The problem with Paul and Susan is that their love for each other is never believable.  The actors have a better chemistry when they’re fighting with one another, but they’re still more tiresome than entertaining. The secondary characters are pointless. At their best, the secondary characters are living props the main characters can tell his/her problems to. At their worst, they’re unfunny caricatures delivering tangents that have no impact on the plot. I blame the story more than the actors. I give the actors credit for not phoning in their performances, but the cast isn’t strong enough to rise above the material.

On one or two occasions, the script is witty. Most of the time it’s a clunker.

Photo by Jordan Kubat

(Left to Right) Bailey Castle as Susan and Joshua Johnson as Paul in Cal State Fullerton’s Loose Ends Photo by Jordan Kubat

The other story related problem is structure.

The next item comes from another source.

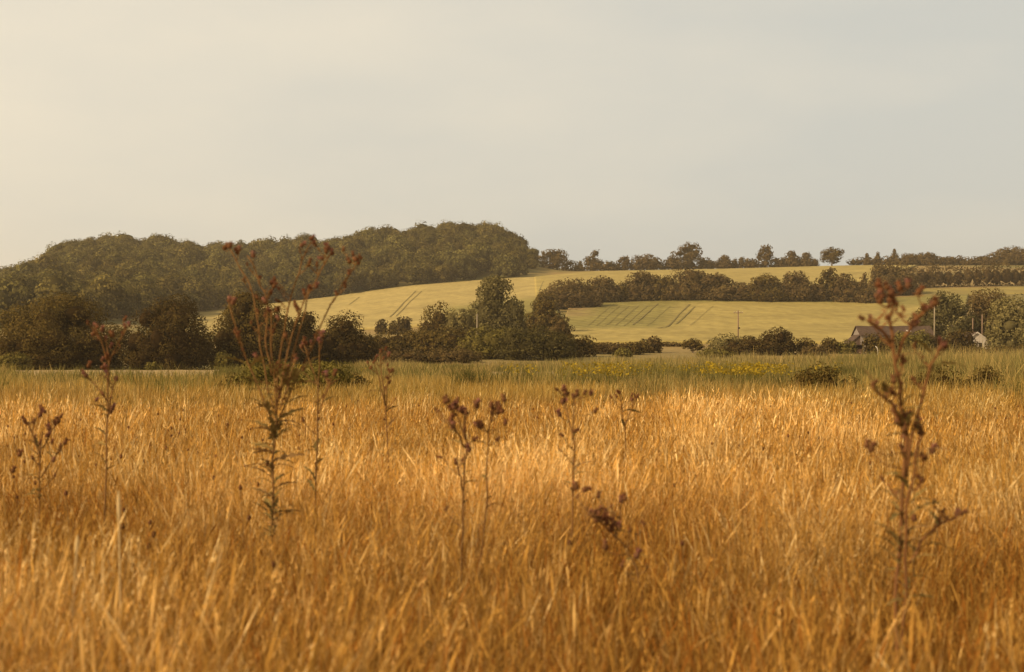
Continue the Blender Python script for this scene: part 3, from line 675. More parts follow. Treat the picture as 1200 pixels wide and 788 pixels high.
def rushes():
    r = np.random.default_rng(22); Vs, Qs, Cs, nv = [], [], [], 0
    def put(n, d0, d1, hfun, wid, pal, pxr=(-150, 1350), leaf=True):
        nonlocal nv
        d = np.sqrt(r.uniform(d0 ** 2, d1 ** 2, n)); px = r.uniform(*pxr, n); x = (px - 600) / F * d
        nz = smooth_noise(x, d, 5, 31); n2 = smooth_noise(x, d, 16, 32); n3 = smooth_noise(x, d * .6, 26, 33); edge = np.clip((d - 38 - 9 * n2 - 8 * n3) / 26, 0, 1); keep = r.random(n) < np.clip(.55 + .5 * nz, .04, 1) * edge; keep &= ~((px > 15) & (px < 258) & (d > 66 + 22 * np.clip(n2, 0, 1)) & (r.random(n) < .93)); keep &= ~((px > 575) & (px < 672) & (d > 84) & (d < 170)); x, d, px, nz, n2, n3 = x[keep], d[keep], px[keep], nz[keep], n2[keep], n3[keep]; n = len(x)
        h = hfun(px, d) * (1 + .2 * nz + .22 * n2) * r.uniform(.6, 1.15, n)
        m = np.clip(.52 + .26 * n2 + .36 * n3 + .2 * r.normal(size=n), 0, .999); pl = np.array(pal); ct = pl[(m * len(pl)).astype(int)] * r.uniform(.75, 1.25, (n, 1))
        V, Q, C = blades(x, d, terrain(x, d) - .02, h, wid * d / 60 * r.uniform(.6, 1.4, n), np.abs(r.normal(.25, .15, n)), r.uniform(0, 6.28, n), 3, np.zeros(n), ct * .75, ct, r.uniform(0, 3.14, n))
        Vs.append(V); Qs.append(Q + nv); Cs.append(C); nv += len(V)
    pal = [(.17, .145, .045), (.23, .19, .06), (.29, .235, .075), (.46, .32, .11)]
    h1 = lambda px, d: np.interp(px, [0, 250, 450, 560, 650, 1000, 1060, 1200], [.9, .72, .95, .75, 1.1, 1.15, 1.25, 1.3])
    put(125000, 28, 105, h1, .035, pal)
    h2 = lambda px, d: np.interp(px, [420, 560, 700, 950, 1050, 1200], [1.1, .6, 1.3, 1.7, 2.0, 2.1])
    put(70000, 105, 225, h2, .035, pal + [(.34, .26, .10)], (420, 1400))
    put(20000, 105, 150, lambda px, d: .45 + 0 * px, .035, pal + [(.34, .26, .10)], (-150, 420))
    for _ in range(170):
        d0 = math.sqrt(r.uniform(40 ** 2, 115 ** 2)); p0 = r.uniform(-100, 1320)
        if 20 < p0 < 258 and d0 > 62 or 575 < p0 < 672 and d0 > 80: continue
        x0 = (p0 - 600) / F * d0; n = int(r.integers(60, 220)); R0 = r.uniform(.3, 1.1); hh = r.uniform(.9, 1.5); x = x0 + r.normal(0, R0, n); d = d0 + r.normal(0, R0 * .6, n)
        c = np.array([(.12, .105, .03), (.17, .145, .04), (.24, .20, .055), (.36, .26, .09)][int(r.integers(4))]) * r.uniform(.75, 1.25, (n, 1))
        V, Q, C = blades(x, d, terrain(x, d) - .02, hh * r.uniform(.5, 1.05, n), .03 * d0 / 60 * r.uniform(.6, 1.5, n), np.abs(r.normal(.35, .2, n)).clip(0, .9), r.uniform(0, 6.28, n), 4, np.zeros(n), c * .8, c, r.uniform(0, 3.14, n))
        Vs.append(V); Qs.append(Q + nv); Cs.append(C); nv += len(V)
    o = mesh_np('rushes', np.concatenate(Vs), np.concatenate(Qs), np.concatenate(Cs), M_GRASS)
    tag(o, 'band of olive green rushes and rough grass beyond the golden grass', 'rushes', kind='stuff')
rushes()

def ragwort():
    r = np.random.default_rng(23); Vs, Qs, Cs, nv = [], [], [], 0
    def put(V, Q, C):
        nonlocal nv
        Vs.append(V); Qs.append(Q + nv); Cs.append(C); nv += len(V)
    px = np.concatenate([r.uniform(655, 925, 560), r.normal(610, 9, 22), r.normal(600, 3, 10), r.uniform(925, 1030, 30), r.uniform(230, 460, 10), r.normal(735, 22, 60), r.normal(840, 40, 80)])
    d = r.uniform(50, 92, len(px)); x = (px - 600) / F * d; k = smooth_noise(x, d, 5, 41) > .1; x, d = x[k], d[k]
    for xx, yy in zip(x, d):
        h = r.uniform(.9, 1.3); n = 9; a = r.uniform(0, 6.28, n); o = np.full(n, 1.0)
        bx = xx + r.normal(0, .05, n); by = yy + r.normal(0, .05, n)
        c = np.tile((.13, .115, .03), (n, 1)) * r.uniform(.7, 1.3, (n, 1))
        put(*blades(bx, by, np.zeros(n), h * r.uniform(.7, 1, n), .03 * o, r.uniform(.1, .4, n), a, 4, .0 * o, c, c, r.uniform(0, 3.14, n)))
        m = int(r.integers(5, 20)); dirs = unit(m, r); P = np.array([xx, yy, h - .03]) + dirs * np.array([.30, .30, .14]) * r.uniform(.5, 1, (m, 1))
        V, Q = leaf_quads(P, np.tile((0, 0, 1.), (m, 1)), .10, r, .9)
        C = np.tile((.43, .295, .03), (m, 1)) * r.uniform(.6, 1.15, (m, 1)); put(V, Q, np.repeat(C, 4, 0))
    o = mesh_np('ragwort', np.concatenate(Vs), np.concatenate(Qs), np.concatenate(Cs), M_GRASS)
    tag(o, 'drift of yellow flowering ragwort among the green rushes', 'wildflowers', kind='stuff')
ragwort()

def seed_heads():
    r = np.random.default_rng(24); m = MB()
    n = 260; x, y = scatter(n, 3.2, 22, r); k = (smooth_noise(x, y, 3, 51) > -.3); x, y = x[k], y[k]
    lft = r.uniform(-.36, -.1, 70); yl = r.uniform(6, 15, 70); x = np.concatenate([x, lft * yl]); y = np.concatenate([y, yl])
    for xx, yy in zip(x, y):
        h = r.uniform(.62, .86); le = r.normal(0, .07, 2); c = np.array([.15, .065, .03]) * r.uniform(.7, 1.3)
        top = np.array([xx + le[0], yy + le[1], h]); m.tube([(xx, yy, 0), ((xx + top[0]) / 2, (yy + top[1]) / 2, h * .55), top], [.0025, .002, .0016], 4, np.array([.22, .13, .05]))
        s = r.uniform(.007, .012); m.tube([top - [0, 0, s], top - [0, 0, .3 * s], top + [0, 0, .6 * s], top + [0, 0, 1.5 * s]], [s * .5, s, s * .95, s * .4], 6, c)
    o = m.build('dead_flower_heads', M_THISTLE)
    tag(o, 'small dark brown dead flower heads scattered through the golden grass', 'dead flowers', kind='stuff')
seed_heads()

# ------------------------------------------------------------------ thistles
def head_mesh(name, c_b, c_t, seed):
    """thistle flower head: scaly round bract cup, spines, and a spreading tuft"""
    r = np.random.default_rng(seed); m = MB()
    prof = [(-.002, .002), (.002, .007), (.007, .0110), (.013, .0115), (.018, .0095), (.022, .0075)]
    m.tube([(0, 0, z) for z, _ in prof], [q for _, q in prof], 9, c_b)
    for i in range(34):
        a = r.uniform(0, 6.28); z = r.uniform(.001, .018); q = float(np.interp(z, [p[0] for p in prof], [p[1] for p in prof]))
        d = np.array([math.cos(a), math.sin(a), r.uniform(-.2, .5)]); p = np.array([math.cos(a) * q * .9, math.sin(a) * q * .9, z]); tdir = np.array([-math.sin(a), math.cos(a), 0])
        m.add([p - tdir * .0016, p + tdir * .0016, p + d * r.uniform(.005, .010)], None, [(0, 1, 2)], np.array(c_b) * r.uniform(.7, 1.4))
    for i in range(44):
        a = r.uniform(0, 6.28); q = r.uniform(0, .007); sp = r.uniform(.1, .8); ln = r.uniform(.012, .022); p = np.array([math.cos(a) * q, math.sin(a) * q, .019])
        d = np.array([math.cos(a) * sp, math.sin(a) * sp, 1]); d /= np.linalg.norm(d); tdir = np.array([-math.sin(a), math.cos(a), 0])
        m.add([p - tdir * .0009, p + tdir * .0009, p + d * ln + tdir * .0014, p + d * ln - tdir * .0014], [(0, 1, 2, 3)], None, np.array(c_t) * r.uniform(.6, 1.3))
    o = m.build(name, M_THISTLE); me = o.data; bpy.data.objects.remove(o); return me
HEADS = [head_mesh('flower_head', (.19, .085, .038), (.28, .115, .055), 1), head_mesh('flower_head', (.16, .075, .033), (.23, .10, .05), 2),
         head_mesh('flower_head', (.21, .10, .06), (.40, .19, .17), 3), head_mesh('flower_head', (.18, .085, .045), (.30, .13, .09), 4)]
def leaf_mesh(seed, col):
    r = np.random.default_rng(seed); n = 9; m = MB(); s = np.linspace(0, 1, n); P = []
    for i, t in enumerate(s):
        w = (.115 * math.sin(math.pi * min(1, t * .9 + .08)) + .01) * (1.0 if i % 2 else .38); z = .22 * t - .42 * t * t
        P += [(t, -w, z + abs(w) * .35 + r.uniform(-.02, .02)), (t, 0, z), (t, w, z + abs(w) * .35 + r.uniform(-.02, .02))]
    Q = []
    for i in range(n - 1): Q += [(3 * i, 3 * i + 1, 3 * i + 4, 3 * i + 3), (3 * i + 1, 3 * i + 2, 3 * i + 5, 3 * i + 4)]
    m.add(P, Q, None, col); o = m.build('leaf', M_THISTLE); me = o.data; bpy.data.objects.remove(o); return me
LEAVES = [leaf_mesh(i, c) for i, c in enumerate([(.20, .145, .05), (.24, .16, .055), (.17, .12, .042), (.28, .16, .06)])]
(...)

The play is divided into nine scenes with each scene representing a different year from the 70s. In between scenes the theater lights go dark, and the screens on the wall come alive to feature black and white clips of 70s events as well as photographs of a couple meant to be Paul and Susan while a 70s song plays. At first, this is a nice way to add atmosphere, invoking the feeling of traveling back in time. By the third or fourth time, it becomes annoying and disrupts the flow of the play.  

I’m baffled at why the play choose to depict these moments of Paul and Susan’s relationship. Every scene feels like it’s the aftermath of something: the aftermath of Paul and Susan reuniting after Bali, the aftermath of their decision to marry, the aftermath of their trial separation, and so on, which causes the play to commit the cardinal sin of telling instead of showing.

 All in all, Loose Ends is a dead end.